> **EXERCISE REQUIREMENTS**:
Retype word for word the first line of the listing and each line after it up to the line with "u = r3.random()*.24;", with the pictures taken out.

------------------------------

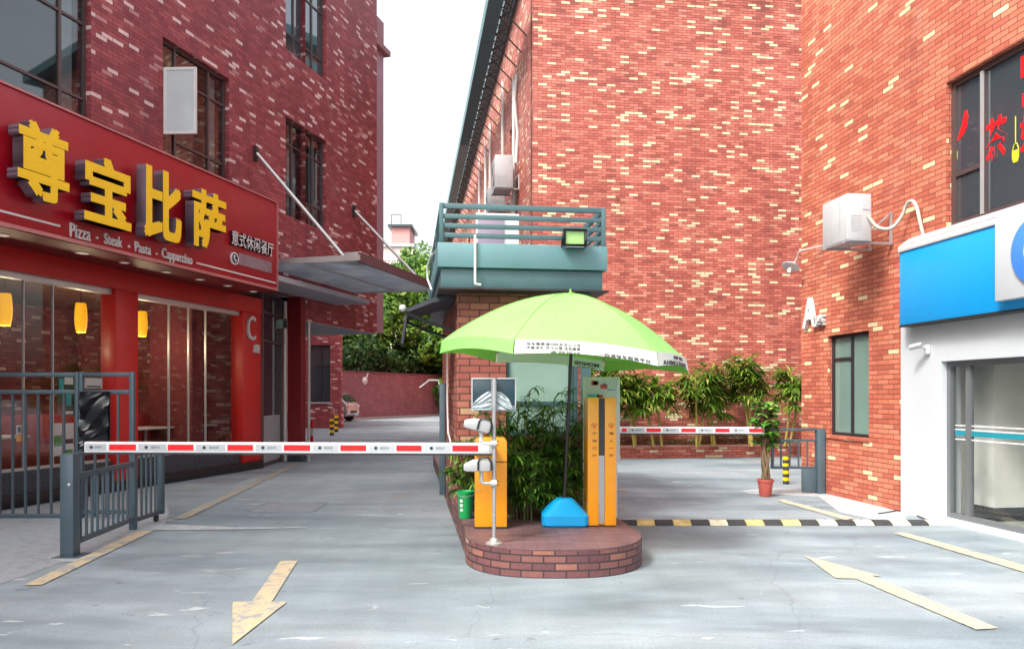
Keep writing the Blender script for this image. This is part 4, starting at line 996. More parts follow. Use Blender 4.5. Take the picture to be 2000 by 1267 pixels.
for side, txt in ((.07, '宁停三分'), (.66, '慢人一步')):
    for i, ch in enumerate(txt):
        z = 1.205-i*.075; w1 = .17*cw_ if ch != '一' else .17*cw_; h1 = .03 if ch != '一' else .005
        lettering('lettering', ch, cf, (side*cw_+.08*cw_, side*cw_+.08*cw_+w1, z-h1/2, z+h1/2), .001, M['brown_ink'], OC, .01, .0005)
    mb = MB(); c = cf.p(side*cw_+.16*cw_, .0005, 1.275); ax3 = (Vector((1, 0, 0)), Vector((0, 0, 1)), Vector((0, -1, 0)))
    mb.lathe(c, [(.018, 0), (.018, .001)], 14, ax=ax3); mb.build('emblem', M['orange_dark'], OC)
    mb = MB()
    for u, v_ in ((-.026, .012), (-.014, .027), (.006, .03), (.022, .018)): mb.lathe(c+Vector((u, 0, v_)), [(.0065, 0), (.0065, .001)], 10, ax=ax3)
    mb.build('emblem_dot', M['brown_ink'], OC)
NB = thing('notice_board', 'white framed notice board with a teal and white printed sheet behind the orange column', 'notice board', (.9, 8.55, ZI))
nx0, nx1 = (1139-1000)/F*8.5, (1211-1000)/F*8.5
mb = MB(); mb.wbox(nx0, nx1, 8.5, 8.54, .86, 1.80); mb.build('board', M['white'], NB, bevel=.006)
MB().wbox(nx0+.0, nx0+.03, 8.502, 8.538, ZI, .858).build('leg', M['white'], NB); MB().wbox(nx1-.06, nx1-.03, 8.502, 8.538, ZI, .858).build('leg', M['white'], NB)
o = MB().wbox(nx0+.02, nx1-.03, 8.494, 8.499, 1.5, 1.77).build('printed_sheet', M['white_wall'], NB)
r3 = random.Random(5)
for k in range(10):
    u = r3.random()*.24; v_ = r3.random()*.2; MB().wbox(nx0+.04+u, nx0+.04+u+.03+.06*r3.random(), 8.490, 8.493-.0002*k, 1.52+v_, 1.52+v_+.01+.04*r3.random()).build('printed_block', M['poster_teal'] if k % 3 else M['pink'], o)

# ================================================================ bucket
bkx, bky = (909-1000)/F*8.4, 8.42
BK = thing('bucket', 'green plastic bucket with white marks beside the orange barrier machine', 'bucket', (bkx, bky, ZI))
mb = MB(); mb.lathe((bkx, bky, ZI), [(.068, .003), (.07, .01), (.09, .28), (.097, .28), (.099, .3), (.092, .3), (.086, .285), (.067, .02), (0, .02)], 28); mb.build('body', M['green_plastic'], BK, smooth=40)
mb = MB()
for k in range(3):
    a = R(-118); rr = .083-.0; z = ZI+.1+.05*k; rad = .07+.02*(z-ZI)/.28
    mb.obox(Vector((bkx+(rad+.003)*math.cos(a), bky+(rad+.003)*math.sin(a), z)), (Vector((-math.sin(a), math.cos(a), 0)), Vector((math.cos(a), math.sin(a), 0)), Vector((0, 0, 1))), .016, .0025, .015)
mb.build('label_mark', M['white'], BK)
MB().tube([(bkx-.1, bky, ZI+.285), (bkx-.085, bky-.07, ZI+.26), (bkx, bky-.11, ZI+.245), (bkx+.085, bky-.07, ZI+.26), (bkx+.1, bky, ZI+.285)], .004, 6).build('handle', M['steel'], BK, smooth=60)

# ================================================================ speed bump
sb0, sb1 = gp(1208, 1026), gp(1838, 1022)
SB = thing('speed_bump', 'black and faded yellow rubber speed bump across the right lane', 'speed bump', ((sb0.x+sb1.x)/2, 9.55, 0))
nseg = 18; L = sb1.x-sb0.x
for k in range(nseg):
    a, b = sb0.x+L*k/nseg+.004, sb0.x+L*(k+1)/nseg-.004; sk = .12
    prof = [(0, .003), (.05, .028), (.13, .045), (.2, .045), (.28, .028), (.33, .003)]
    dy = 9.40; mb = MB(); A = [Vector((a+(sk*u if k else 0), dy+u, z)) for u, z in prof]; B_ = [Vector((b+sk*u, dy+u, z)) for u, z in prof]
    for i in range(5): mb.face([A[i], B_[i], B_[i+1], A[i+1]])
    mb.face(list(reversed(A))); mb.face(B_); mb.face([A[0], A[-1], B_[-1], B_[0]])
    m_ = M['rubber'] if k % 2 == 0 else (M['bump_yellow'] if k < 10 and k != 5 else M['bump_pale'])
    o = mb.build('rubber_segment', m_, SB)
    mb = MB(); mb.lathe((( a+b)/2+.02, dy+.165, .044), [(.014, 0), (.014, .003)], 8); mb.build('bolt', M['frame_dark'], o)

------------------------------

> **EXPECTED ANSWER**:
Keep writing the Blender script for this image. This is part 4, starting at line 996. More parts follow. Use Blender 4.5. Take the picture to be 2000 by 1267 pixels.
for side, txt in ((.07, '宁停三分'), (.66, '慢人一步')):
    for i, ch in enumerate(txt):
        z = 1.205-i*.075; w1 = .17*cw_ if ch != '一' else .17*cw_; h1 = .03 if ch != '一' else .005
        lettering('lettering', ch, cf, (side*cw_+.08*cw_, side*cw_+.08*cw_+w1, z-h1/2, z+h1/2), .001, M['brown_ink'], OC, .01, .0005)
    mb = MB(); c = cf.p(side*cw_+.16*cw_, .0005, 1.275); ax3 = (Vector((1, 0, 0)), Vector((0, 0, 1)), Vector((0, -1, 0)))
    mb.lathe(c, [(.018, 0), (.018, .001)], 14, ax=ax3); mb.build('emblem', M['orange_dark'], OC)
    mb = MB()
    for u, v_ in ((-.026, .012), (-.014, .027), (.006, .03), (.022, .018)): mb.lathe(c+Vector((u, 0, v_)), [(.0065, 0), (.0065, .001)], 10, ax=ax3)
    mb.build('emblem_dot', M['brown_ink'], OC)
NB = thing('notice_board', 'white framed notice board with a teal and white printed sheet behind the orange column', 'notice board', (.9, 8.55, ZI))
nx0, nx1 = (1139-1000)/F*8.5, (1211-1000)/F*8.5
mb = MB(); mb.wbox(nx0, nx1, 8.5, 8.54, .86, 1.80); mb.build('board', M['white'], NB, bevel=.006)
MB().wbox(nx0+.0, nx0+.03, 8.502, 8.538, ZI, .858).build('leg', M['white'], NB); MB().wbox(nx1-.06, nx1-.03, 8.502, 8.538, ZI, .858).build('leg', M['white'], NB)
o = MB().wbox(nx0+.02, nx1-.03, 8.494, 8.499, 1.5, 1.77).build('printed_sheet', M['white_wall'], NB)
r3 = random.Random(5)
for k in range(10):
    u = r3.random()*.24; v_ = r3.random()*.2; MB().wbox(nx0+.04+u, nx0+.04+u+.03+.06*r3.random(), 8.490, 8.493-.0002*k, 1.52+v_, 1.52+v_+.01+.04*r3.random()).build('printed_block', M['poster_teal'] if k % 3 else M['pink'], o)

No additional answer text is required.